Pan's Labyrinth  (2006)

The world is a scary place, with far too many people with propensity to evil, but you wouldn't know it from watching even the best fantasy films.  Evil is usually personified in mythic or obviously evil characters (The Witch in The Wizard of Oz, David Bowie in Labyrinth).  Thinking back on Pan's Labyrinth, the extraordinary horror fantasy from Guillermo del Toro, I realized that sometimes the problem is not telling good and evil apart, but simply that the bad come in overwhelming numbers.

It is 1944. Facist Francisco Franco has triumphed over his Communist opposition in the Spanish Civil War.  Pregnant single mother Carmen (Ariana Gill) has married Captain Vidal (Sergi Lopez), who is fighting some of the last vestiages of the opposition in the countryside.  While there, Carmen's bookish daughter Ofelia (Ivana Baquero) begins to be transported into a magical world where she is a princess.  A fawn-like creature (Doug Jones) says that if Ofelia completes three tasks, she will take her rightful place as Queen of the magic kingdom.  Ofelia's life will become very complicated, as Captain Vidal is becomming more and sadistic, and the fawn may not be the noble creature he appears to be.

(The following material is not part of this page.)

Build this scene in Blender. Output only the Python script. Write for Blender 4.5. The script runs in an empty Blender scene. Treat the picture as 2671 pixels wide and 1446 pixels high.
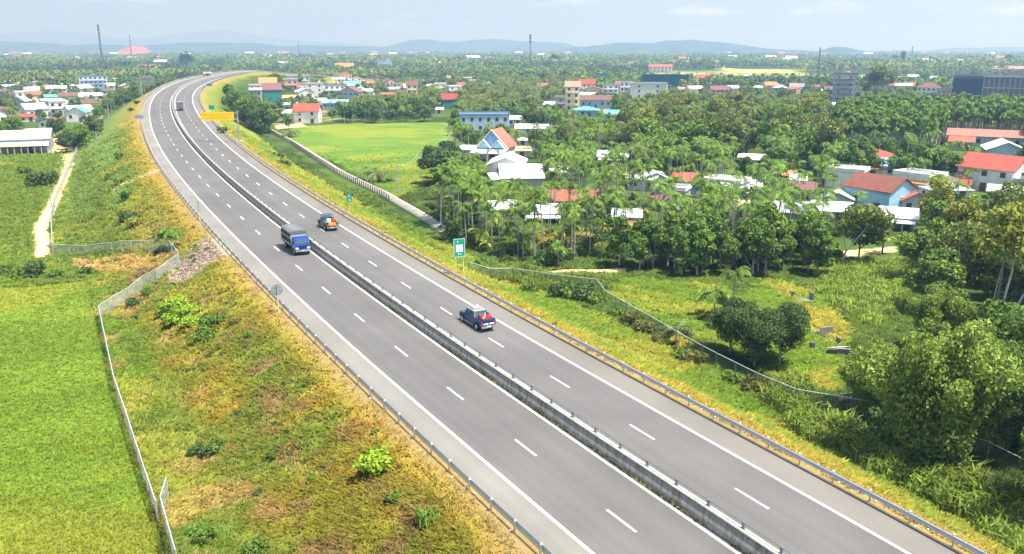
import bpy, math, random
import numpy as np
from mathutils import Vector, Matrix, Euler

S = bpy.context.scene
COL = S.collection
R = math.radians
rng = np.random.default_rng(7)
random.seed(7)

# ---------------------------------------------------------------- camera, world, sun, exposure
PW, PH, FOC, HOR, HC = 2671.0, 1446.0, 2200.0, 130.0, 34.0
PIT = math.atan((PH / 2 - HOR) / FOC)
cam_d = bpy.data.cameras.new("camera")
cam = bpy.data.objects.new("camera", cam_d)
COL.objects.link(cam)
cam.location = (0, 0, HC)
cam.rotation_euler = (math.pi / 2 - PIT, 0, 0)
cam_d.sensor_width = 36.0
cam_d.lens = FOC / PW * 36.0
cam_d.clip_start = 0.5
cam_d.clip_end = 120000
S.camera = cam

SUN_EL, SUN_AZ = 68.0, 108.0          # azimuth measured from +Y towards +X
sd = Vector((math.sin(R(SUN_AZ)) * math.cos(R(SUN_EL)), math.cos(R(SUN_AZ)) * math.cos(R(SUN_EL)), math.sin(R(SUN_EL))))
sl = bpy.data.lights.new("sun", 'SUN')
sl.energy = 5.0
sl.angle = R(0.5)
sl.color = (1.0, 0.965, 0.90)
so = bpy.data.objects.new("sun", sl)
COL.objects.link(so)
so.rotation_euler = sd.to_track_quat('Z', 'Y').to_euler()
so.location = (0, 0, 400)

world = bpy.data.worlds.new("World")
S.world = world
world.use_nodes = True
nt = world.node_tree
nt.nodes.clear()
w_out = nt.nodes.new("ShaderNodeOutputWorld")
w_bg = nt.nodes.new("ShaderNodeBackground")
w_sky = nt.nodes.new("ShaderNodeTexSky")
w_sky.sky_type = 'NISHITA'
w_sky.sun_disc = False
w_sky.sun_elevation = R(SUN_EL)
w_sky.sun_rotation = R(SUN_AZ)
w_sky.altitude = 50
w_sky.air_density = 1.0
w_sky.dust_density = 3.0
w_sky.ozone_density = 1.5
w_bg.inputs[1].default_value = 0.15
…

The movie is brillant on many levels, but the most obvious is how it takes many conventions of the fantasy genre and subverts them.  First, the magic land that Ofelia is trying to escape to may not be much better than the world she is leaving.  Second, there is no clear delination between the good and the bad, and Ofelia does not always act heroically herself (one mistakes costs gruesome deaths of two fairy-like creatures).  Beyond its genre commentary, we have some rather deep ideas about the nature of life (I am not saying this flippintly).  Ofelia has grown up without a father, in a country savaged by Civil War.  There is death and suffering all around her.  To me, one of the worst parts about life is how often we are powerless to do anything, sometimes help others, sometimes to help ourselves.  Unlike most heroic quests, there is very little that Ofelia can actully do. 

There are many great scenes in this film.  The second quest is truly suspenseful, and I liked how the evil Vidal was allowed to have a moment of honor (you'll know what I'm talking about when you see it).  From a technical standpoint, the visual effects are stunning, Pan rivials Gollum and Yoda as one of the greatest special effects characters ever.  And then there is the ending, which can be seen a number of ways.  To me it seemed to promise both despair and hope, like the film itself.